Mali-US relations

The Investor's guide

The Single Counter: This One-Stop Shop brings together in one place, the administrative departments involved in issuing documents required to create an enterprise.

It aims at:
  • simplifying and speeding up administrative procedures for the creation of enterprises;
  • reducing the deadlines of acquiring formal approval;
  • building trust between the Government and investors
  • increasing State services’ efficiency;
  • Promoting private investment.
  • The Single Counter carries out the following services:
    • Provides with application forms and all other required documents;
    • Provides with administrative and legal guidance
    • Issue authorizations to operate.
The Single Counter covers the following sector of activities: industries, building and public constructions, real estate, architecture offices, consulting firms, engineer offices, culture, tourism, public transportation of people and goods, establishments rated dangerous, insalubrious and uncomfortable

Free Trade Arrangements

Mali is a member of the Economic and Monetary Union of West African States (UEMOA) which aims to introduce a common market and free trade in goods, labor, capital and services.  Mali is also a member of the larger grouping of ECOWAS - Economic Community of West African States which aims to promote economic integration between member states such as by eliminating trade barriers.
There is no free-trade zone in Mali, however there are bonded warehouses for goods in transit and export-zone status is granted to companies if all products are to be exported, which also qualifies them for tax-free status.

The legislation:

Mali tax and regulatory environment is very attractive and ever-improving
  • At the level of the Investment Code
in addition to the traditional conditions provided to investors (exemption from trading license and tax on incomes derived from trade and manufacture as well as the contribution to trade licenses and corporate tax for 5 to 8 years for A and B regimes respectively), the investment code provides:

1- Exemption from import taxes and duties on construction equipment and materials needed for investments and tax benefits during the implementation phase (3 years),

2- A four-year supplementary exemption for enterprises adding value to local resources.
  • At the level of investment guarantees
Foreign investors enjoy the same privileges as national investors and are allowed to transfer their capital and incomes in the original currencies in which the investments were made.

Approval under the investment code is also valid for the granting of any guarantee as stipulated in Article 15 of the Treaty establishing the MIGA (Multilateral Investment Guarantee Agency) signed by  Mali in October 1990.

Mali ratified:
-The Convention of 18 March 1965 creating the International Centre for Settlement of Investment Disputes between states and citizens of other states (CSID) established under the auspices of the World Bank;
-The Treaty of 17 October 1993 establishing the Common Court of Justice and Arbitration (CCJA) of the Organization for the Harmonization of Business Law in Africa (OHADA).

Simplification of procedures

There is a one-stop shop for the simplification of administrative procedures relating to investment: The Single Counter

Mali is a member of the Organization for the Harmonization of Business Law in Africa (OHADA) which comprises 15 francophone African countries who have agreed to harmonize their business practices and laws, guaranteeing international arbitration in disputes.
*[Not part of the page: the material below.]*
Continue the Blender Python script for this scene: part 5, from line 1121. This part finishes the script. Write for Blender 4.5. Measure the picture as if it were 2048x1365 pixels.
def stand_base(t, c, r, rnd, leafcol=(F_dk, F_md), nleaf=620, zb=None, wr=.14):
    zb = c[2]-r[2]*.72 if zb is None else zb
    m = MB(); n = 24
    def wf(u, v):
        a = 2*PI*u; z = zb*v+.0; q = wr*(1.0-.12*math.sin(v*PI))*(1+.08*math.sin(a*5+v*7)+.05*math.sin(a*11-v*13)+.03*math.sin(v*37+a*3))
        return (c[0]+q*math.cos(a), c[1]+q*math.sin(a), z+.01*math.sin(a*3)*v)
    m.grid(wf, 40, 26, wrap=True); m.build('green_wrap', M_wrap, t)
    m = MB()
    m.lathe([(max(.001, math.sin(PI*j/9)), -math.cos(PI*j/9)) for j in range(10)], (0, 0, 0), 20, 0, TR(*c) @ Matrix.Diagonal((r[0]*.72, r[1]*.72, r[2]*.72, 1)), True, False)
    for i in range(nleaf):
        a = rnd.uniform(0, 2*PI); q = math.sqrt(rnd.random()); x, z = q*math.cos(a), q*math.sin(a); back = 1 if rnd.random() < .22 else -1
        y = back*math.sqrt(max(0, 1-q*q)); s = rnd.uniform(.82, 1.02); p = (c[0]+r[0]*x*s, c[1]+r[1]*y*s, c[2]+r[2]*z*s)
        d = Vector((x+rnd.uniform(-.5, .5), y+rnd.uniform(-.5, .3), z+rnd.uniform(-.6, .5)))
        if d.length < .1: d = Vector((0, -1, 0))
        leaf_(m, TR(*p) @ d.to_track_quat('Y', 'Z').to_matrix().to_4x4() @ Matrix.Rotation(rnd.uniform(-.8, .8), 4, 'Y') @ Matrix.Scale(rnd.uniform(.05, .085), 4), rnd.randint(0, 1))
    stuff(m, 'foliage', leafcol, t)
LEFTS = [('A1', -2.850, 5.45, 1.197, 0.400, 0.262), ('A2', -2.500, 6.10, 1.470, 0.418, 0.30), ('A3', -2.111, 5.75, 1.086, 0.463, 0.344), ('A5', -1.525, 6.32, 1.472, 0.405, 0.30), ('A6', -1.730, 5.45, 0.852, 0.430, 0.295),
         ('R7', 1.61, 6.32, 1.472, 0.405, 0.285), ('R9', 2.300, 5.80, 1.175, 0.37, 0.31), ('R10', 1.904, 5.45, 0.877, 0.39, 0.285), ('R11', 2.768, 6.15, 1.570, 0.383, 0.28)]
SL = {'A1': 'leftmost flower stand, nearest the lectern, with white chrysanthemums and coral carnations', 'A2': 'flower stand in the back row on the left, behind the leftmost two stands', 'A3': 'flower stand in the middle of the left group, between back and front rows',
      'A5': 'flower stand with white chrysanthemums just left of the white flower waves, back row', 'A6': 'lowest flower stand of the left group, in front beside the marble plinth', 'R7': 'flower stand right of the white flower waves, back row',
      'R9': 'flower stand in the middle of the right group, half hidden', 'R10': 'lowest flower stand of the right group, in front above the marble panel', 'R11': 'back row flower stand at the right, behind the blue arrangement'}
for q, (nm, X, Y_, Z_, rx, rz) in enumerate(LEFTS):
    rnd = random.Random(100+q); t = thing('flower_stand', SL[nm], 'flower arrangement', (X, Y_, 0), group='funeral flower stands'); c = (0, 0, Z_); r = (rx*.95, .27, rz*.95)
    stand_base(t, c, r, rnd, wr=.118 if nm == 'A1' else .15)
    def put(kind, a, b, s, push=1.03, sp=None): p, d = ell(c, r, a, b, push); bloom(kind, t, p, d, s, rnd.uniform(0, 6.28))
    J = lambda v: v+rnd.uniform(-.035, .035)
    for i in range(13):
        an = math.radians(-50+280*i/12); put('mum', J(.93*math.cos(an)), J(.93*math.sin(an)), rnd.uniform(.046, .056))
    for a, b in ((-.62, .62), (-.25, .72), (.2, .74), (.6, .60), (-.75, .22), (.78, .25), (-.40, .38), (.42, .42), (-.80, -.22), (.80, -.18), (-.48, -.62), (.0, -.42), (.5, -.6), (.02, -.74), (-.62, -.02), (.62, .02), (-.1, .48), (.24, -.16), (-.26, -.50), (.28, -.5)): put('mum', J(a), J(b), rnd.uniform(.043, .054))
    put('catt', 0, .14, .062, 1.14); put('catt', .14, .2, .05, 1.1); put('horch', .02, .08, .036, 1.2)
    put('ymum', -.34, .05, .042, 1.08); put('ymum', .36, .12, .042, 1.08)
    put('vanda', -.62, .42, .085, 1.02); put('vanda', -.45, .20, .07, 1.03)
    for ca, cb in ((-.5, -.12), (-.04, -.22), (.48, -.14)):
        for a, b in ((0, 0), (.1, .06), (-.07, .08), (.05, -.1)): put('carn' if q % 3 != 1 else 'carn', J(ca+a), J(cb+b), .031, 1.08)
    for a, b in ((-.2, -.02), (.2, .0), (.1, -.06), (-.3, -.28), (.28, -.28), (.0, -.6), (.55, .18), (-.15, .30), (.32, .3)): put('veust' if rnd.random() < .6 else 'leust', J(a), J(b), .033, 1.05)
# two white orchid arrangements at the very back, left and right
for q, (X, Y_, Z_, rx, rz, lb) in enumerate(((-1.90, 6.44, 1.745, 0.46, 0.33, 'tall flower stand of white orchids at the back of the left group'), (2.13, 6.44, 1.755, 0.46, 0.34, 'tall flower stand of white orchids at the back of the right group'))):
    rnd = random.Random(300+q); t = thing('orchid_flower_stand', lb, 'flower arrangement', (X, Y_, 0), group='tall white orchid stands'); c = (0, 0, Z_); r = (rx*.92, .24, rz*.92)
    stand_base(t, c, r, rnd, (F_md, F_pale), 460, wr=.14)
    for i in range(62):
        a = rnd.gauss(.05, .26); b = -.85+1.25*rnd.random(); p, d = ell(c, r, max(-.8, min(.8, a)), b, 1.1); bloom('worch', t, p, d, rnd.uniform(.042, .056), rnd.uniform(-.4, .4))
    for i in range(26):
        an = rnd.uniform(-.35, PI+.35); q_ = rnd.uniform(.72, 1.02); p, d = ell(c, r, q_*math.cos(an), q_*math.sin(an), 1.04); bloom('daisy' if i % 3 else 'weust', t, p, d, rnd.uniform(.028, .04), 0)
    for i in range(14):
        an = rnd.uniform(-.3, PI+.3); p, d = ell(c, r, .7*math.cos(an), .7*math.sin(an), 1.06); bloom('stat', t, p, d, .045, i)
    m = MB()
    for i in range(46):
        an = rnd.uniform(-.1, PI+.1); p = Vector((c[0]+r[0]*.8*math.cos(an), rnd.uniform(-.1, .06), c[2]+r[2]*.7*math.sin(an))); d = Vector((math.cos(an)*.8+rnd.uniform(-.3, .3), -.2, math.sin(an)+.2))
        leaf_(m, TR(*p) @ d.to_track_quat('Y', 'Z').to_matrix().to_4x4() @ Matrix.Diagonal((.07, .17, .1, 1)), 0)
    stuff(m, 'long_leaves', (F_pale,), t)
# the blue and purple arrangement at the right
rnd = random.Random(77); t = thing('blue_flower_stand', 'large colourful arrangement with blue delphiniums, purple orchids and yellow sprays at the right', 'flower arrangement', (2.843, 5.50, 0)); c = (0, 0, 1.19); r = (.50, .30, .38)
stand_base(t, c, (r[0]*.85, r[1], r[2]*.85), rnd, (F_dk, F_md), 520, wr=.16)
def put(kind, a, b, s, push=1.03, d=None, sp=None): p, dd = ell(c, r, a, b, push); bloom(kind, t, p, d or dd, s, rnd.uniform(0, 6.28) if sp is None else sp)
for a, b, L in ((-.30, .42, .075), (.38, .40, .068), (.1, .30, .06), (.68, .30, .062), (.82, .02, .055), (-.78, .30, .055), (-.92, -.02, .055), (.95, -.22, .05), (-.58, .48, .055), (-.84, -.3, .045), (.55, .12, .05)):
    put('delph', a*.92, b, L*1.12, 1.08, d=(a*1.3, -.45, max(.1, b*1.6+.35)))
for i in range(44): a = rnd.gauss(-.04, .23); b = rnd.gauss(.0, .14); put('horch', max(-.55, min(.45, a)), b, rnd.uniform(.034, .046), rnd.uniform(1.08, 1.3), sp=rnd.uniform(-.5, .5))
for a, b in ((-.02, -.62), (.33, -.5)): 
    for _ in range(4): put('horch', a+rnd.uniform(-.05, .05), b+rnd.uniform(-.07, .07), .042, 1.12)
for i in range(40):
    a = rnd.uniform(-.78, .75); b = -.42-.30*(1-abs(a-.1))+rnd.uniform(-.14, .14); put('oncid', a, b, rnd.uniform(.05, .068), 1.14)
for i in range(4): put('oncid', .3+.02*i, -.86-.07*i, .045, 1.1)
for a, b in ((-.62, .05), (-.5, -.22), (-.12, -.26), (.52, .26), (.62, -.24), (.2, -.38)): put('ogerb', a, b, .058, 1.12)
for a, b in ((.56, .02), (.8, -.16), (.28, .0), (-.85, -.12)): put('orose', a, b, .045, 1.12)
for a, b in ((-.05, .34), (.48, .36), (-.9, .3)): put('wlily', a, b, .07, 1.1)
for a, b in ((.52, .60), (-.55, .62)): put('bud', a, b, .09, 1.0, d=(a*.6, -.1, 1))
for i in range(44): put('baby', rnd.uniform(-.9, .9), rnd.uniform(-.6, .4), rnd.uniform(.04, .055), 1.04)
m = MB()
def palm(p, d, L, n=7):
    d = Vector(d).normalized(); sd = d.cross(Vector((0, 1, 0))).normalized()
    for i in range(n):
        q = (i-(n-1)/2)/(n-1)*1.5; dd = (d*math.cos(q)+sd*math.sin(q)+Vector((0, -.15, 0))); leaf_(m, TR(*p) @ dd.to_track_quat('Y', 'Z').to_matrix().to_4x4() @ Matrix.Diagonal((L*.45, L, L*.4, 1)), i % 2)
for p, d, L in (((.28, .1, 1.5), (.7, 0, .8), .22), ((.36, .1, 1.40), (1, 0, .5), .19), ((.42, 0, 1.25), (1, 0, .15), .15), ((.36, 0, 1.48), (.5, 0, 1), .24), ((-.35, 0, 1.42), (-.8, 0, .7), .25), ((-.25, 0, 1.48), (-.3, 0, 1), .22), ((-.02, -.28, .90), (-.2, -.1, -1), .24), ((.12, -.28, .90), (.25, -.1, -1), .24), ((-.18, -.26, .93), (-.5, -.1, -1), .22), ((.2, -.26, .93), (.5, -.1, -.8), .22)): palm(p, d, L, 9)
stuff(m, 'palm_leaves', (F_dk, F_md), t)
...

Mali has signed the CIRDI Treaty sponsored by the World Bank group and is also engaged in bilateral investment agreements with South Africa, Algeria and Senegal.

  • Tax incentives:
  • Investment Law:
  • Labor: Employees ‘rights are protected by internationally recognized labor provisions

Labor working period: 40 hours for a 5-day week, from 7:30 am to 4:00 pm with a break of 30 minutes except Friday when the hours are from 7:30 am to 5:30 pm with a break of 2 hours.

Wage: is freely negotiated between the employer and the employee, but cannot be lower than the Guaranteed Minimum Wage (SMIG)

Intellectual Property Rights

The National Directorate of Industries is responsible for the protection of intellectual property rights. These include the WTO agreement and the law fully covers patents, copyrights and trademarks.